The other big complaint about the Shopsmith table saw is that a lot of people think it is underpowered. Depending on when it was built, the motor is either .75 horsepower or 1.125 horspower. But while it does not have the horsepower of a big cabinet saw, because there is an inverse relationship between torque and rpms and because the Shopsmith is a variable speed table saw, one can dial down the rpms which conversely cranks up the torque. This simple trick allows even the .75 horsepower units to outperform most job-site/table top saws and allows the 1.125 horsepower units to generate more torque than table saws with much greater horsepower (but fixed rpms). But if you need a 3 horsepower (or bigger) cabinet saw, the Shopsmith isn't it.

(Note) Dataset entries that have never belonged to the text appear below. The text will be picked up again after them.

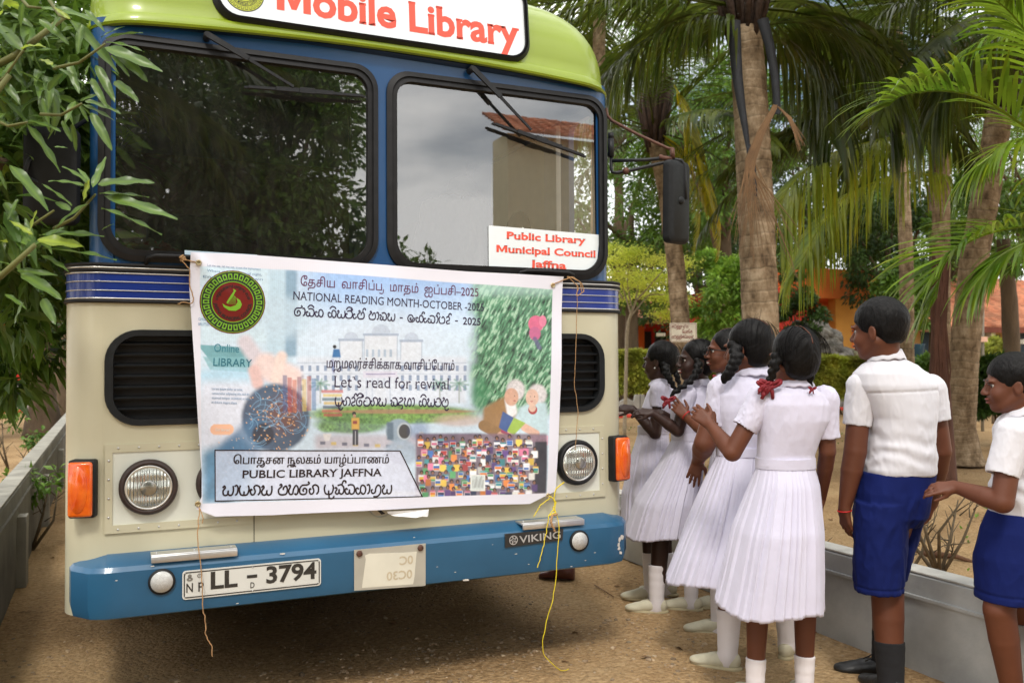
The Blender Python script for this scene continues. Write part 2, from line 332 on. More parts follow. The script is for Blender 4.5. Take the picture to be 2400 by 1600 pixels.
# scalloped border far side, with a red painted foot
redk = M('red_kerb_paint', srgb(196, 62, 48), .8, var=.18, scale=3, bump=.3, bscale=30)
def scallop(x0, x1, y, label, wdt=1.15, h=.56, lo=.42, skew=0.):
    t = empty('scalloped_border', ((x0+x1)/2, y, 0), 0, label, 'wall')
    n = int((x1-x0)/wdt)
    for k in range(n):
        a = x0+k*wdt; P = [(a+.02, 0), (a+wdt-.02, 0)]
        top = [(a+wdt-.02, h), (a+wdt-.12, h), (a+wdt-.16, lo)]+[(a+wdt/2+(.5-t_)*(wdt-.36), lo+.05*math.sin(2*math.pi*t_*2-math.pi/2)+.02) for t_ in np.linspace(0, 1, 9)]+[(a+.16, lo), (a+.12, h), (a+.02, h)]
        V, F = flat(P+top, [], y+skew*(a-x0), .08); mk('border_panel', V, F, conc, t, False)
    b = MB(); b.add(*MB().box((x0, y-.14, 0), (x1, y-.002, .085), .02).get()); V, F = b.get(); V[:, 1] += skew*(V[:, 0]-x0); mk('red_foot', V, F, redk, t)
    return t
scallop(5.0, 22., 15.2, 'grey scalloped concrete border with a red painted foot in front of the hedge')
scallop(-13., -2.3, 25.5, 'grey scalloped concrete border with a red foot beyond the left saplings')
# ------------------------------------------------------------------ buildings
tileM = M('clay_tile', srgb(196, 118, 84), .85, var=.2, scale=1.2, col2=srgb(222, 160, 126), attr='tint')
def tiled_slope(t, x0, x1, y0, z0, y1, z1, rows=24, cols=60, seed=1):
    r = np.random.default_rng(seed); V = []; Fq = []; c = []; w_ = (x1-x0)/cols
    U = np.array([0, .25, .5, .75, 1.]); 
    for i in range(rows):
        for j in range(cols):
            ta, tb = i/rows, (i+1.12)/rows; dz = r.uniform(0, .012); k = len(V); col = r.uniform(.7, 1.2)
            for (tt, up) in ((ta, .045), (tb, .010)):
                for u_ in U: V.append((x0+(j+u_)*w_, y0+(y1-y0)*tt, z0+(z1-z0)*tt+up+dz+.022*abs(math.cos(u_*math.pi)))); c.append((col, col*.98, col*.95))
            for m in range(4): Fq.append((k+m, k+m+1, k+5+m+1, k+5+m))
            for u_ in U: V.append((x0+(j+u_)*w_, y0+(y1-y0)*ta, z0+(z1-z0)*ta-.01)); c.append((col*.8,)*3)
            for m in range(4): Fq.append((k+10+m, k+10+m+1, k+m+1, k+m))
    o = mk('roof_tile_field', V, Fq, tileM, t, False, cols=np.array(c)); o['kind'] = 'stuff'; return o
yw = M('yellow_plaster', srgb(214, 150, 62), .85, var=.08, scale=2); yw2 = M('pale_yellow_plaster', srgb(214, 178, 116), .85, var=.06, scale=2); rw_ = M('red_plaster', srgb(196, 52, 36), .85, var=.1, scale=2); org = M('orange_plaster', srgb(224, 120, 50), .85, var=.1, scale=2)
dkw = M('dark_opening', (.02, .02, .022), .8); bdoor = M('blue_door', srgb(16, 60, 84), .5); wcol = M('white_column', srgb(220, 214, 196), .8, var=.05)
# long yellow class block with a tiled roof (right, far)
B0 = atD('P', 2250, 850, 33.); bx = lambda px, D: atD('P', px, 850, D)[0]
t = empty('school_block', (B0[0], B0[1], 0), 0, 'long pale yellow school block with a red tiled roof beyond the trees on the right', 'building'); YB = B0[1]; xL, xR = B0[0]-6.2, B0[0]+13
ze = onY('P', 2330, 758, YB-1.2)[2]; zr = onY('P', 2330, 652, YB+2.2)[2]; zb = .9
MB().box((xL, YB, 0), (xR, YB+5, ze+.1)).build('wall', yw2, t, False); MB().box((xL-.3, YB-1.6, 0), (xR, YB-.002, zb)).build('plinth', conc, t, False)
tiled_slope(t, xL-.6, xR+.6, YB-1.9, ze-.15, YB+2.6, zr, 26, 84, 4)
MB().box((xL-.6, YB-1.95, ze-.36), (xR+.6, YB-1.85, ze-.17)).build('fascia', M('fascia', srgb(120, 60, 40), .8), t, False)
for x in np.arange(xL+.5, xR, 2.6): MB().box((x, YB-1.7, zb), (x+.24, YB-1.46, ze-.2)).build('column', wcol, t, False)
for i, x in enumerate(np.arange(xL+1.6, xR-1.5, 2.6)):
    o = MB().box((x, YB-.04, zb), (x+.85, YB+.02, zb+1.9)).build('door' if i % 2 else 'window', bdoor if i % 2 else dkw, t, False)
    MB().box((x+1.1, YB-.05, zb+1.2), (x+1.55, YB-.042, zb+1.42)).build('sign_plate', dkw, t, False)
pL = onY('P', 2378, 802, YB-1.75)
V, F = MB().box((pL[0], YB-1.76, pL[2]-.12), (pL[0]+1.7, YB-1.74, pL[2]+.16)).get(); sb_ = mk('library_board', V, F, dkw, t, False); pass
LIBTXT = (pL, YB, sb_)
# ochre porch block with steps
C0 = onY('P', 1985, 850, 0) if False else atD('P', 1985, 850, 27.); YC = C0[1]
t = empty('porch_block', (C0[0], YC, 0), 0, 'ochre yellow porch block with grey steps behind the hedge', 'building')
def pz(px, py, Y=YC): q_ = onY('P', px, py, Y); return q_[0], q_[2]
x0, z1 = pz(1958, 700); x1, _ = pz(1994, 700); zb2 = pz(1960, 816)[1]; x2 = pz(2060, 700)[0]; xw0 = pz(1925, 700)[0]
MB().box((x0, YC, 0), (x1, YC+.3, z1+.02)).build('pillar', yw, t, False); MB().box((x1, YC+.02, pz(0, 730)[1]), (x2, YC+.3, z1)).build('lintel', yw, t, False)
MB().box((xw0-.2, YC+1.2, 0), (x2+1, YC+4, z1+.4)).build('wall', org, t, False); MB().box((xw0-.4, YC-.1, z1), (x2+.6, YC+4, z1+.9)).build('parapet', org, t, False); MB().box((xw0-2.4, YC+.3, 0), (xw0-.2, YC+4, z1+.3)).build('side_wall', rw_, t, False)
for k in range(5): MB().box((x0+.1, YC-1.6+k*.3, 0), (x2+.3, YC-.002, zb2-.16*(4-k))).build('step', M('step_stone', srgb(150, 146, 118), .9, var=.1), t, False)
# red class block behind the yellow-green shrub
D0 = atD('P', 1530, 850, 33.); YD = D0[1]; t = empty('red_block', (D0[0], YD, 0), 0, 'low red and orange school block with a tiled roof behind the young tree', 'building')
pd = lambda px, py, Y=YD: (onY('P', px, py, Y)[0], onY('P', px, py, Y)[2])
xa = D0[0]-6.5; xb = D0[0]+4.5; zt = pd(1500, 748)[1]; zg = pd(1500, 828)[1]
MB().box((xa, YD, 0), (xb, YD+5, zt+.1)).build('wall', rw_, t, False); zR = onY('P', 1500, 690, YD+3)[2]; tiled_slope(t, xa-.5, xb+.4, YD-1.1, zt-.05, YD+3, zR, 16, 46, 9)
MB().box((xa-.5, YD-1.14, zt-.22), (xb+.4, YD-1.06, zt-.06)).build('fascia', yw2, t, False)
for px in (1496, 1568): 
    x = pd(px, 800)[0]; MB().box((x-.16, YD-.08, 0), (x+.22, YD-.002, zt)).build('pilaster', org, t, False)
for pa, pb in ((1420, 1445), (1508, 1525), (1535, 1562)):
    xq0, xq1 = pd(pa, 800)[0], pd(pb, 800)[0]; MB().box((xq0, YD-.05, zg-.3), (xq1, YD+.01, zt-.45)).build('window', dkw, t, False)
for k in range(40): pass
# red wall seen through the mango leaves on the left
E0 = atD('P', 80, 850, 34.); t = empty('red_wall', (E0[0], E0[1], 0), 0, 'red painted wall with a grey foot glimpsed through the mango leaves at left', 'wall')
MB().box((E0[0]-12, E0[1], .7), (E0[0]+3, E0[1]+.2, 2.4)).build('red_panel', rw_, t, False); MB().box((E0[0]-12, E0[1]-.02, 0), (E0[0]+3, E0[1]+.2, .7)).build('grey_foot', conc, t, False)
b_ = MB().box((E0[0]-1.4, E0[1]+1, 2.3), (E0[0]-.2, E0[1]+1.2, 5.)); b_.build('orange_pillar', org, t, False)
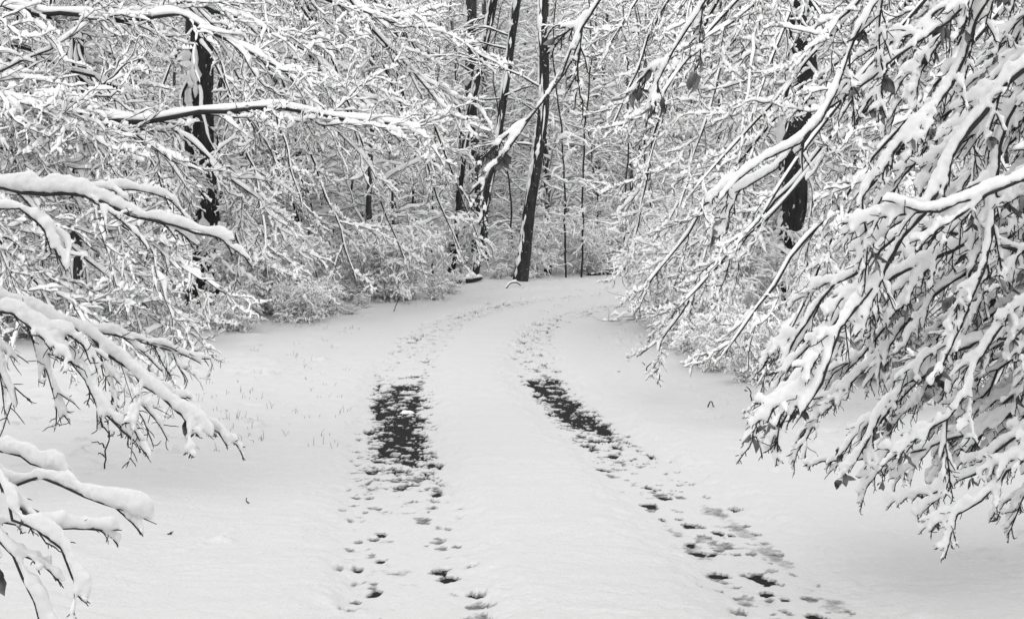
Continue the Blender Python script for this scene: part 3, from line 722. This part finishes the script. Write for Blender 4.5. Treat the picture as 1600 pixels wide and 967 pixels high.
# ------------------------------------------------------------------ trunks at the bend
def far_tree(label, Y, pts, wpx, seed, nb=9, m=M_BARK, vr=(-380, 330), L=2.6):
    rng = np.random.default_rng(seed)
    b = gpt(pts[0][0], Y)
    P = [b] + [px(u, v, Y) for u, v in pts[1:]]
    t = thing('forest_tree', label, 'tree', tuple(b))
    trunk(t, P, [w * Y / F / 2 for w in wpx], m, 14, seed, 60, flare=1.2)
    PP = resample(P, 80)
    for k in range(nb):
        a = PP[int(18 + 58 * (k + rng.random()) / nb)]
        az = rng.random() * 6.28; l = L * (.5 + .7 * rng.random())
        e = a + np.array([math.cos(az) * l, math.sin(az) * l * .7, l * (.25 - .6 * rng.random())])
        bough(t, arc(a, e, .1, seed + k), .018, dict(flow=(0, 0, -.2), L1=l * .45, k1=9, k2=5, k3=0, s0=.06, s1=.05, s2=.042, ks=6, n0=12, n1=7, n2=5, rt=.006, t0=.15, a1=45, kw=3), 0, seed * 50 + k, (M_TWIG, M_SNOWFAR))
far_tree('straight thick trunk at the bend, leftmost of the four bare dark ones', 37, [(740, 420), (741, 250), (735, 150), (736, 0), (737, -200), (738, -420)], [20, 18, 18, 18, 16, 12], 21)
far_tree('thin leaning trunk crossing in front of the straight thick one at the bend', 32.5, [(704, 432), (719, 290), (728, 215), (746, 120), (771, 0), (800, -180), (815, -380)], [10, 10, 11, 13, 13, 12, 8], 22)
far_tree('slender trunk leaning right, second from the right at the bend', 31.5, [(741, 434), (757, 330), (774, 240), (790, 130), (808, 0), (832, -180), (850, -380)], [11, 11, 12, 13, 13, 11, 8], 23)
far_tree('flecked dark trunk standing right at the outer edge of the road bend', 30.6, [(813, 442), (821, 385), (826, 335), (833, 290), (843, 225), (850, 160), (850, 90), (847, 40), (849, 0), (848, -200), (855, -420)], [22, 19, 18, 17, 15, 14, 13, 13, 12, 11, 9], 24)

# ------------------------------------------------------------------ young trees and shrubs of the thicket (repeats)
def young_proto(seed, H, dense, name='young_tree'):
    rng = np.random.default_rng(seed)
    W, S, T_ = Buf(), Buf(), Buf()
    lean = rng.normal(size=2) * .06 * H
    P0 = resample([(0, 0, -.05), (lean[0] * .2, lean[1] * .2, H * .35), (lean[0] * .6, lean[1] * .6, H * .7), (lean[0], lean[1], H)], 20, .025, rng)[None]
    R0 = wood(T_, P0, np.array([.012 + .006 * H]), np.array([.006]), 7)
    P1, r1, l1 = sprout(P0, R0, int(dense * H * 1.25), min(.34 * H, .7 + .13 * H), 8, 58, (0, 0, .12), .45, .3, .08, .99, .6, .5, .006, rng, plane=np.array([[1., 0, 0]]), wob=.5)
    # spread limbs around the stem
    az = rng.random(len(P1)) * 6.283; c, s = np.cos(az)[:, None], np.sin(az)[:, None]
    st = P1[:, :1].copy(); d = P1 - st
    d2 = d.copy(); d2[..., 0] = d[..., 0] * c - d[..., 1] * s; d2[..., 1] = d[..., 0] * s + d[..., 1] * c
    P1 = st + d2; P1[..., 2] = np.maximum(P1[..., 2], .1)
    R1 = wood(W, P1, r1 * .7, np.full(len(r1), .004), 4)
    snow(S, P1, R1, .085 * (.6 + .6 * rng.random(len(r1))), 6, .4, .14, rng)
    P2, r2, l2 = sprout(P1, R1, 8, l1 * .5, 8, 44, (0, 0, 0), .5, .25, .1, .98, .5, .7, .004, rng, wob=.6)
    P2[..., 2] = np.maximum(P2[..., 2], .05)
    R2 = wood(W, P2, r2, np.full(len(r2), .003), 3)
    snow(S, P2, R2, .072 * (.5 + .7 * rng.random(len(r2))), 5, .42, .16, rng)
    P3, r3, l3 = sprout(P2, R2, 3, l2 * .5, 4, 42, (0, 0, 0), .4, .25, .15, .98, .4, .8, .0035, rng, wob=.6)
    P3[..., 2] = np.maximum(P3[..., 2], .05)
    R3 = wood(W, P3, r3, np.full(len(r3), .003), 3)
    kp = rng.random(len(r3)) < .75
    snow(S, P3[kp], R3[kp], (.062 * (.5 + .7 * rng.random(len(r3))))[kp], 4, .42, .16, rng)
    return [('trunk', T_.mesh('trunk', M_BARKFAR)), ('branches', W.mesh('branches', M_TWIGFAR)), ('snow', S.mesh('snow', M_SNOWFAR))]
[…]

As for the band saw attachment, I'm not sure why scratchypants rates it only as "meh." It has worked flawlessly for me within its design limitations (6" resaw capacity/12" throat capacity). I have used it to cut strips that were so uniform right off the blade that they were ready to go directly to the router table for beading/coving without any sanding or planing. I also used the band saw to cut my station forms and yokes. Again, stepless variable speed is a useful function for a band saw to cut different species of woods, plastics (and even non-ferrous metals).
Finally, these things are built like tanks and last forever. I am on the Shopsmith Forum and I see people using Shopsmiths Mark Vs made in the 50s when they were first introduced (and an earlier version called the 10ER that were built in the late 40s) and that were passed down from their fathers/grandfathers. Even cheap, used, rust-bucket barn finds on Craigslist can be easily restored, usually just with elbow grease. But spare parts are widely available
Again, they aren't for everyone but they pack a heck of punch in a small workshop.